Каков был юридический статус КПСС? Попросту говоря, была ли она легальной организацией? На первый взгляд, этот вопрос звучит абсурдно, ведь о КПСС говорилось в Конституции 1977 г. (ст. 6, гл. I) и в Конституции 1936 г. (ст. 126, гл. XII). В "брежневской" конституции КПСС объявлялась руководящей и направляющей силой советского общества. Однако, во-первых, все это – не юридические формулировки. Это метафоры, не конкретизированные юридическими формулировками. Легальность, право – это не общие заявления, а юридические формулировки и четко прописанный правовой механизм. Во-вторых, ст. 6 противоречила Гражданскому кодексу СССР, согласно которому любая организация существует только в том случае, если государство ее разрешило, и этот разрешительный порядок зафиксирован в соответствующем законе. Советское государство разрешило все организации, кроме одной – КПСС, которая была над законом, внелегальной. Именно она "разрешила" и советское государство, и советские законы, источником которых – так было сформулировано в советских учебниках права – были решения КПСС.

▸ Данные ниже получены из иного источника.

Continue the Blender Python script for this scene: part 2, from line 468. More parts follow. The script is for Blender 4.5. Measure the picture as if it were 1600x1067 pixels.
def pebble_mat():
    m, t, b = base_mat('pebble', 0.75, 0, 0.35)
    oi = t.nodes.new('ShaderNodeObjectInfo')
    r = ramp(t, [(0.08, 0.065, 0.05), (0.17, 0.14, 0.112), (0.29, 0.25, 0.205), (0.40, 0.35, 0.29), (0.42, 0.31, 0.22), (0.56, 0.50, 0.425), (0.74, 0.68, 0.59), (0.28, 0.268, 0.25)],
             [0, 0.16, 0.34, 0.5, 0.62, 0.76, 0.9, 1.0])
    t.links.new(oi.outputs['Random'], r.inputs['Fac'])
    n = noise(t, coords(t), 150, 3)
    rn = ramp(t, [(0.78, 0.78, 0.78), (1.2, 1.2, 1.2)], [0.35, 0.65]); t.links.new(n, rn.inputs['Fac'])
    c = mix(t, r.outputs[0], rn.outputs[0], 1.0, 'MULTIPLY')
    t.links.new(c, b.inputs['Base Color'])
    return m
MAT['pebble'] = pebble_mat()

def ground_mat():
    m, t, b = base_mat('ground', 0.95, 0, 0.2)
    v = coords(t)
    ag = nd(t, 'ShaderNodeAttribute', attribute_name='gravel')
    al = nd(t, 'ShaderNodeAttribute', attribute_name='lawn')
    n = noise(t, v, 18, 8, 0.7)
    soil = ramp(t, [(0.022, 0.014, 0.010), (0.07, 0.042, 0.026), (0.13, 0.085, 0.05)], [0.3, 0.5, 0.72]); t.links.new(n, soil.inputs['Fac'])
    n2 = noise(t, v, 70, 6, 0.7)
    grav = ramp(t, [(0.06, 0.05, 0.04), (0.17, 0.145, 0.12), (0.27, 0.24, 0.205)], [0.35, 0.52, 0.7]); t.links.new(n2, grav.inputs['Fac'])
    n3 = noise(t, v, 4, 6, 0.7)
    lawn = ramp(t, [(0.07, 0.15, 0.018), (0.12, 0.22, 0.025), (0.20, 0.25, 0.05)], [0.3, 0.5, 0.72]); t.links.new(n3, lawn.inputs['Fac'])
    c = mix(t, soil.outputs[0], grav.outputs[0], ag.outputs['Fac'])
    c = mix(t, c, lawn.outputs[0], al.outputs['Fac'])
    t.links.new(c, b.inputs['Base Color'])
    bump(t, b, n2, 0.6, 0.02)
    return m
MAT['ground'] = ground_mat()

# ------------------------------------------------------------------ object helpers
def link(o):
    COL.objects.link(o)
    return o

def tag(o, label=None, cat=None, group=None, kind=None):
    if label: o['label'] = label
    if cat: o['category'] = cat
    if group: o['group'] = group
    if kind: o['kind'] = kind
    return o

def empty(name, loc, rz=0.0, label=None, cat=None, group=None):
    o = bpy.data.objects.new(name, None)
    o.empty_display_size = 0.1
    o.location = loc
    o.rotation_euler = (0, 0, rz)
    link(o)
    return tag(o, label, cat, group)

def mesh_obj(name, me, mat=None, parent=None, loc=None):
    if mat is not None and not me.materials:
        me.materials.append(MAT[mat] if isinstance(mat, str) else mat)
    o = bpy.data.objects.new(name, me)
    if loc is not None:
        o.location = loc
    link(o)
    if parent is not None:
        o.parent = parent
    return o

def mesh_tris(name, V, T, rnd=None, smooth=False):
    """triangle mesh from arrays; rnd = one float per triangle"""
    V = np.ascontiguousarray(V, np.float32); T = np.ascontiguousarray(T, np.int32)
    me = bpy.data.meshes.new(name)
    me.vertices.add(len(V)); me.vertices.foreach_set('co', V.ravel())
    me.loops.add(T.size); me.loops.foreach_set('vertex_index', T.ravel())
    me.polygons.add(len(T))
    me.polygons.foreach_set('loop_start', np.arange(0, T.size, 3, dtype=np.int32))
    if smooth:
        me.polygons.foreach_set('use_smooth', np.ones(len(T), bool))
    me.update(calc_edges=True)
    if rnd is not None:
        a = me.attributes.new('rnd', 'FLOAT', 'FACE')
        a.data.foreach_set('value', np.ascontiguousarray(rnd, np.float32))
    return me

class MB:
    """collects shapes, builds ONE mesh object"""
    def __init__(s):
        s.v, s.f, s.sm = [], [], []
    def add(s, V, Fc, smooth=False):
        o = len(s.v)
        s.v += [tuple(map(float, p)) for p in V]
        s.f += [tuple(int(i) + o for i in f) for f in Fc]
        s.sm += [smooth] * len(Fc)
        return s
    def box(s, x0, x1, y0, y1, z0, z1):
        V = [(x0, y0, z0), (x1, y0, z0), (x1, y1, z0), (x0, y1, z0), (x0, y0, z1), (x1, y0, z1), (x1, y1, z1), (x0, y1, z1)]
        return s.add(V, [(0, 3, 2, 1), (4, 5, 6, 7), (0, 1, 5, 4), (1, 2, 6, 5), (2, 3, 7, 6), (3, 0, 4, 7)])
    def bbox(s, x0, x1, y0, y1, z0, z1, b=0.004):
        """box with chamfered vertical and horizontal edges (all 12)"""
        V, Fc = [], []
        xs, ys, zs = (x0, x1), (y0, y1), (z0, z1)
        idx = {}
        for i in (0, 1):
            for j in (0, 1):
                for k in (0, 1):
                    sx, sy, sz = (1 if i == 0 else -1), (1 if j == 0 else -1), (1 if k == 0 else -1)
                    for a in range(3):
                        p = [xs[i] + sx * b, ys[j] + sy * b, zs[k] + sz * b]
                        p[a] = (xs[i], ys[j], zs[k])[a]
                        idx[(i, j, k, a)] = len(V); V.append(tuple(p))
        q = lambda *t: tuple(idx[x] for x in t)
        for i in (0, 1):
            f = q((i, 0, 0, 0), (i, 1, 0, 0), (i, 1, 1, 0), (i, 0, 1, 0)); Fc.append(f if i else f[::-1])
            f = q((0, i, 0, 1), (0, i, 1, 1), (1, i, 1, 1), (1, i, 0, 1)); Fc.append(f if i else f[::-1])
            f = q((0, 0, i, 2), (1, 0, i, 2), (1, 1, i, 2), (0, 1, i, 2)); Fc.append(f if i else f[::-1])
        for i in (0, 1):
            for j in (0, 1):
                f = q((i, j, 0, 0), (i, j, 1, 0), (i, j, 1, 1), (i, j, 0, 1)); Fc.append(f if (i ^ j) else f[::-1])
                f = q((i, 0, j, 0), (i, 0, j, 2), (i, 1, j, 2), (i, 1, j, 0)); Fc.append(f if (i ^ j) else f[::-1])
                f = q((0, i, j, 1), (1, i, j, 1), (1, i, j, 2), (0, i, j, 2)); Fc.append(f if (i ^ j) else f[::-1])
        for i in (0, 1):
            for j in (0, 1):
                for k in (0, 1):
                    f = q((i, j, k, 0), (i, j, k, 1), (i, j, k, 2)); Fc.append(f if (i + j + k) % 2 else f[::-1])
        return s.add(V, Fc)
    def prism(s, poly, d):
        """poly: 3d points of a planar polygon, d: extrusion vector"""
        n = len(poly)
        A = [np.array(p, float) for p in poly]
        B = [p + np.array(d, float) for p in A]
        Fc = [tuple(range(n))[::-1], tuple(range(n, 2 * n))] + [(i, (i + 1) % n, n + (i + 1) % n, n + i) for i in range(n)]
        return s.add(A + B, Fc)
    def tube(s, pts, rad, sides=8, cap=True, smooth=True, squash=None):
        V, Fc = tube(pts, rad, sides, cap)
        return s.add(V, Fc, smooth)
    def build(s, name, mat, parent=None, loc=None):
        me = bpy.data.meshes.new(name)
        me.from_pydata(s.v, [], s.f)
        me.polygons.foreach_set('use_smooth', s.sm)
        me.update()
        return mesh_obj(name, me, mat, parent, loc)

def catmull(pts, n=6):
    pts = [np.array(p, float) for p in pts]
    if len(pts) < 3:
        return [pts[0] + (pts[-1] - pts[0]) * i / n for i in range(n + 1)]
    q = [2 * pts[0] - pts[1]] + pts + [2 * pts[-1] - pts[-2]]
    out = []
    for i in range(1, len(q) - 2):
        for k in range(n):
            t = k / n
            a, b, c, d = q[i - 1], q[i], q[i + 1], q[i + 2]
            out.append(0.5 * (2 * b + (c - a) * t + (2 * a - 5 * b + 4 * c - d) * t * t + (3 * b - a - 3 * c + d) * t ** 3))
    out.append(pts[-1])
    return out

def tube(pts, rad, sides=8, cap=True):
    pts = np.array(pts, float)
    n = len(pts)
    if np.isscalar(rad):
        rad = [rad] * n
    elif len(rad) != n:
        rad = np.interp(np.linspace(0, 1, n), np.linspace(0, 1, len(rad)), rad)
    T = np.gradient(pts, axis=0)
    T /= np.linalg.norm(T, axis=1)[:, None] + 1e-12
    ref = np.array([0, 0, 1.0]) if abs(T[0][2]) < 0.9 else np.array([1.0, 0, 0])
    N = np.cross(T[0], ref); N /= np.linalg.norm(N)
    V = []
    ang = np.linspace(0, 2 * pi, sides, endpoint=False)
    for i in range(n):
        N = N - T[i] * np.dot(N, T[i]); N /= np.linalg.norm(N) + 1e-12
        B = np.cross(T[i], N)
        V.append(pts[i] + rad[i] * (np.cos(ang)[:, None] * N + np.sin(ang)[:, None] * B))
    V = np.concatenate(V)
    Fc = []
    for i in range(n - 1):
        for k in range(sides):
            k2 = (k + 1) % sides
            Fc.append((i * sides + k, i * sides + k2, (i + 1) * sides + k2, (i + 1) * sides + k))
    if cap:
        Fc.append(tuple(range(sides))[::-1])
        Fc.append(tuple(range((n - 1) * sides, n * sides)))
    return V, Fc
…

Коммунистические руководители прекрасно понимали надзаконный характер коммунистической власти, причем с самого начала. Ленин писал о том, что коммунистическая власть ("диктатура пролетариата") есть "ничем не ограниченная, никакими законами, никакими абсолютно правилами не стесненная, непосредственно на насилие опирающаяся власть", что "юридическая и фактическая конституция советской республики строится на том, что партия все исправляет, назначает и строит по одному принципу", т.е. партия – над законом, над конституцией.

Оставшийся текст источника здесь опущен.